## Collected data
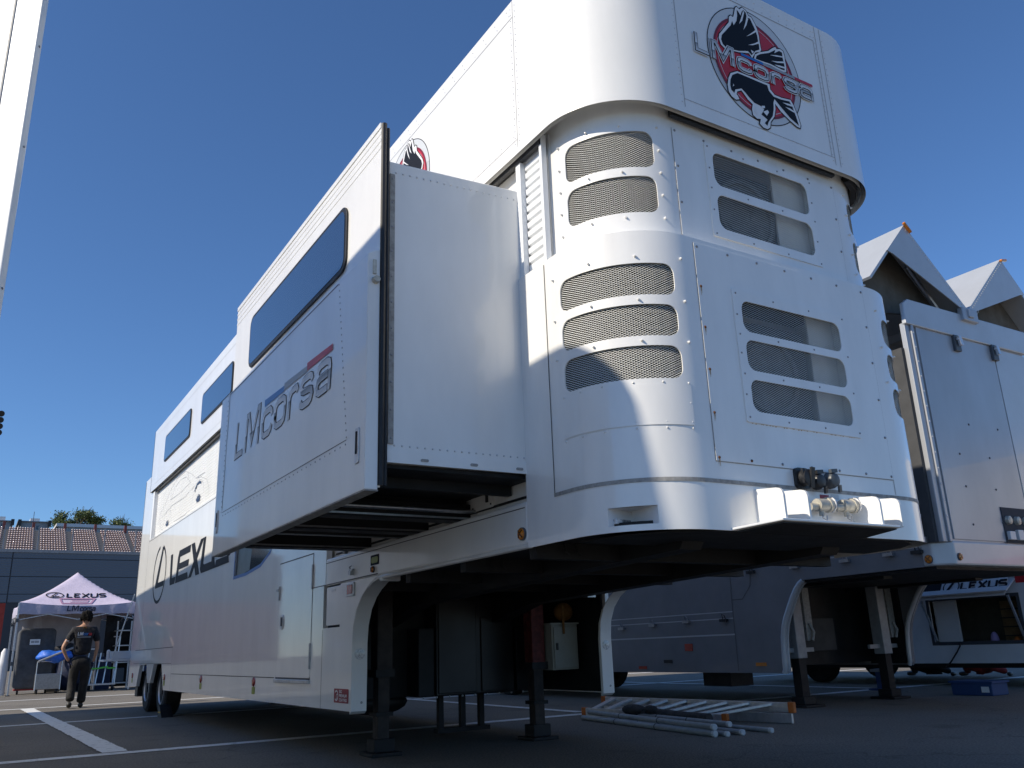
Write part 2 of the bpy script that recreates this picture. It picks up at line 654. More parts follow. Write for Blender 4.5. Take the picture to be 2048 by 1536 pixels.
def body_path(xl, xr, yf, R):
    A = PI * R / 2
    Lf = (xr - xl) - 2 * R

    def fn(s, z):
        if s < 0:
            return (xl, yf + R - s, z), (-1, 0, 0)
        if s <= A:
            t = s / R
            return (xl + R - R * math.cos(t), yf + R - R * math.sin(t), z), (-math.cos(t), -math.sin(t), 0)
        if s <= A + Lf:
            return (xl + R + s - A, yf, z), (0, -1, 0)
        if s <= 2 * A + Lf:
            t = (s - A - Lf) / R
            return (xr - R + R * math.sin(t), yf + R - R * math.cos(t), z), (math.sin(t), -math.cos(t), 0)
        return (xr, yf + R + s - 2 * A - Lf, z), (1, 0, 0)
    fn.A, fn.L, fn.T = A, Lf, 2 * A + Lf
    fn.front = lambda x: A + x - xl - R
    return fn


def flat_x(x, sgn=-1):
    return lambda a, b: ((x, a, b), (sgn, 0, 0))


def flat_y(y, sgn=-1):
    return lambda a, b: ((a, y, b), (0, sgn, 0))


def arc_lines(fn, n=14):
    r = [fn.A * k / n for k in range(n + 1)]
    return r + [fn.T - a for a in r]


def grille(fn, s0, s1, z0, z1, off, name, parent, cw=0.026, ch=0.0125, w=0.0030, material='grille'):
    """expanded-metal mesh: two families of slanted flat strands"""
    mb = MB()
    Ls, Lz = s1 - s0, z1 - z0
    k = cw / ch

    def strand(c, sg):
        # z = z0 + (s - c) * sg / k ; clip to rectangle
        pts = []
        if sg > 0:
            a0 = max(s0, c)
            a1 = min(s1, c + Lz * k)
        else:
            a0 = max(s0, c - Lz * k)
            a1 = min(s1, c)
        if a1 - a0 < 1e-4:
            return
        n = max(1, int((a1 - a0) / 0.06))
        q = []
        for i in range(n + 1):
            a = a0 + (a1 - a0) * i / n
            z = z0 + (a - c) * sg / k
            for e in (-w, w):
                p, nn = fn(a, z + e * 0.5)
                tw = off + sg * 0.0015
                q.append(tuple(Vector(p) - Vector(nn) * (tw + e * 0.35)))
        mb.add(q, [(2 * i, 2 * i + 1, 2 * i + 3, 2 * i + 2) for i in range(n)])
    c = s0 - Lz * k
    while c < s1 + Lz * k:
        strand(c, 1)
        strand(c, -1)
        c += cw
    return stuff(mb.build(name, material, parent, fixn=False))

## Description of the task
Please extract exactly the lines of the data, from the first through the line containing "Lf = (xr - xl) - 2 * R", and add no pictures to the copy.

## Answer to the task
Write part 2 of the bpy script that recreates this picture. It picks up at line 654. More parts follow. Write for Blender 4.5. Take the picture to be 2048 by 1536 pixels.
def body_path(xl, xr, yf, R):
    A = PI * R / 2
    Lf = (xr - xl) - 2 * R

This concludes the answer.